Cette arnaque aurait coûté au total 1,6 milliard d'euros de pertes au fisc français, selon la Cour des comptes. Elles s'élèvent à 5 milliards d'euros dans l'ensemble des pays de l'Union européenne, selon Europol.

Qui sont les principaux prévenus ?

Considéré comme l'un des trois organisateurs de la fraude, Samy Souied a été tué par balles en septembre 2010, porte Maillot, à Paris, par deux individus à scooter. Surnommé "le caïd des hippodromes", cet ancien gamin de Belleville s'était fait connaître lors de l'escroquerie "aux régies publicitaires" dans les années 1990. Les enquêteurs estiment que ce meurtre est un règlement de comptes lié au magot de la "Tève", la TVA, détaille Le Monde.

Présent à l'audience, Marco Mouly, 50 ans, dit "Mardoche", est impliqué dans le montage, le financement et le blanchiment de la fraude sur le marché du carbone.
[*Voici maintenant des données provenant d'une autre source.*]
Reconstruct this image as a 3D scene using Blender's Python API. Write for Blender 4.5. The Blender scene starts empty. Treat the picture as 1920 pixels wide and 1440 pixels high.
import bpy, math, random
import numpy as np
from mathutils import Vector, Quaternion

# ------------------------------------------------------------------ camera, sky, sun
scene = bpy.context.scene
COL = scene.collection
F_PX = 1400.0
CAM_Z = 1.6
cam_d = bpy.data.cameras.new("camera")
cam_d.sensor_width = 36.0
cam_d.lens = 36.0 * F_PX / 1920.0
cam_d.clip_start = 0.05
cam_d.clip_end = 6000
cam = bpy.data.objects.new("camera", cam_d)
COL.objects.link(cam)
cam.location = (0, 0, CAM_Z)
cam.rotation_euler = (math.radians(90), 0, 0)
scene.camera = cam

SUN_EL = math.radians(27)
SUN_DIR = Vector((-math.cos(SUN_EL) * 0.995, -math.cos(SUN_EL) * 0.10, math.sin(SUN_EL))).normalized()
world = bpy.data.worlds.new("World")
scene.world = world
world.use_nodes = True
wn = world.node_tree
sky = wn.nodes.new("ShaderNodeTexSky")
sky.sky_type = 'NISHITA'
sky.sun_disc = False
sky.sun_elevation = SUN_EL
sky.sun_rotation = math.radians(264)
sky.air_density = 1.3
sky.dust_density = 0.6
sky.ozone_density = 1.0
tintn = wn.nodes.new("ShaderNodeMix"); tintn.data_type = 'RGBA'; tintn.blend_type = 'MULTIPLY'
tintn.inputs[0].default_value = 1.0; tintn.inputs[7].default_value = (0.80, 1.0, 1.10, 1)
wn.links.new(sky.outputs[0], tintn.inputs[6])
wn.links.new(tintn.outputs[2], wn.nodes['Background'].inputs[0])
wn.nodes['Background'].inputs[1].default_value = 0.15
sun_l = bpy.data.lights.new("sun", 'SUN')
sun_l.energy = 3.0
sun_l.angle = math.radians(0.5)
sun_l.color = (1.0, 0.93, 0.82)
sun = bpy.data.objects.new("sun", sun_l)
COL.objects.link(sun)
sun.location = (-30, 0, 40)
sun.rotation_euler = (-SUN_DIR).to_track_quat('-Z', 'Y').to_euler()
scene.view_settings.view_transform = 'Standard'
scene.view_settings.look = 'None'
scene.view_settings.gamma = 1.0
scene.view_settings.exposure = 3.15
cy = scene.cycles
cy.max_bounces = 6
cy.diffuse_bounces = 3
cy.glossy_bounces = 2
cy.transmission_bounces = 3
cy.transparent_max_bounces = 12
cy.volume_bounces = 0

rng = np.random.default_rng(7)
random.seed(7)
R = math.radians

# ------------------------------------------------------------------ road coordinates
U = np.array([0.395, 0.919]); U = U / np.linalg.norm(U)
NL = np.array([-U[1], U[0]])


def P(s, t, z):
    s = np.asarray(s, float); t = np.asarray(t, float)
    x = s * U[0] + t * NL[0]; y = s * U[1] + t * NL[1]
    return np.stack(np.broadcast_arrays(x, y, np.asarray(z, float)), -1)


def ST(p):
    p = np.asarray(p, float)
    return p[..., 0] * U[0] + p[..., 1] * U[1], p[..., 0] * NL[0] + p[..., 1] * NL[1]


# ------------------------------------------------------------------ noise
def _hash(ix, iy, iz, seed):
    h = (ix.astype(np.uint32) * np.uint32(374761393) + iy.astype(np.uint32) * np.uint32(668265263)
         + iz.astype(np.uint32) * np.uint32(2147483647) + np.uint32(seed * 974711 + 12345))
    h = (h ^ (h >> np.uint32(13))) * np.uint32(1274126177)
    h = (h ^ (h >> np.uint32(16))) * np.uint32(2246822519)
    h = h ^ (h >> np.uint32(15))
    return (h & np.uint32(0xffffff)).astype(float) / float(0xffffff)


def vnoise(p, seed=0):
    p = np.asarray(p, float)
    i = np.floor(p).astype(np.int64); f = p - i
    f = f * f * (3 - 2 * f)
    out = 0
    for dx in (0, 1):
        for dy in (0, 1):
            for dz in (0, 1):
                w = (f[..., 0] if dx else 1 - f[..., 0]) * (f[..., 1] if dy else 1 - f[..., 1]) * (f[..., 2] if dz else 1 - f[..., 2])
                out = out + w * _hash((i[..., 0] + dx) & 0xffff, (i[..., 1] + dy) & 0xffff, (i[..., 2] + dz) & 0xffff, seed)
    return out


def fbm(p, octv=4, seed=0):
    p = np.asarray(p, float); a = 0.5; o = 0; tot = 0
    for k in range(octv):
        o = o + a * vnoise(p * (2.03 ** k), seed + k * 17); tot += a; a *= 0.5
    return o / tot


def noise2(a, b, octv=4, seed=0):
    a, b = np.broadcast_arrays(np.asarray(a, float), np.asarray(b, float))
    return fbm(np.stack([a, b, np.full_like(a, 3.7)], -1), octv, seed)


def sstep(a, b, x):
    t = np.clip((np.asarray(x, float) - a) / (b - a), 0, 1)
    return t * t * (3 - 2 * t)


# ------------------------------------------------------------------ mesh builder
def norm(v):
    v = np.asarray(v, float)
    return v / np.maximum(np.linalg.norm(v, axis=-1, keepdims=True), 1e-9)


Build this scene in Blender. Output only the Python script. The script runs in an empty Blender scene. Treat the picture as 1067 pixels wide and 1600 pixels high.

Ancien ami proche de Samy Souied, il est présenté comme ne sachant ni lire ni écrire, "bling-bling" et amateur de belles voitures, décrit Mashable. Il a prêté à plusieurs reprises ses cylindrées à Michel Neyret, l'ancien numéro 2 de la PJ lyonnaise, jugé depuis lundi pour corruption et trafic d'influence.

Arnaud Mimran est considéré par les juges d'instruction comme l'un des organisateurs de l'escroquerie. Ce golden boy a investi dans la fraude entre 8 et 9 millions d'euros pour un rendement de 477%, indique Le Monde. Agé de 45 ans, mondain, joueur de poker, il est soupçonné d'avoir mené un train de vie dispendieux grâce aux bénéfices de l'arnaque carbone.

Pour les enquêteurs, tous ces prévenus font partie de la mafia franco-israélienne, dite "le milieu affairiste franco-israélien". Les six personnes faisant l'objet de mandats d'arrêt sont pour la plupart des gérants de paille désormais installés en Israël.

Comment ont-ils été découverts ?

Malgré la complexité du système, ces échanges ont attiré l'attention des autorités. A l'automne 2008, les régulateurs français du marché – la Bourse Bluenext et la Caisse des dépôts – soupçonnent l'existence d'une fraude de grande ampleur, raconte Le Monde.

Ils font part de leur découverte à Tracfin, la cellule antiblanchiment de Bercy. Les ministres du Budget, Eric Woerth, et de l'Économie, Christine Lagarde, sont informés. Six mois plus tard, et 1,6 milliard d'euros de moins dans les caisses, l'État met fin au trafic, note Mashable. Les opérations sur les quotas carbone seront finalement exonérées de TVA en juin 2009.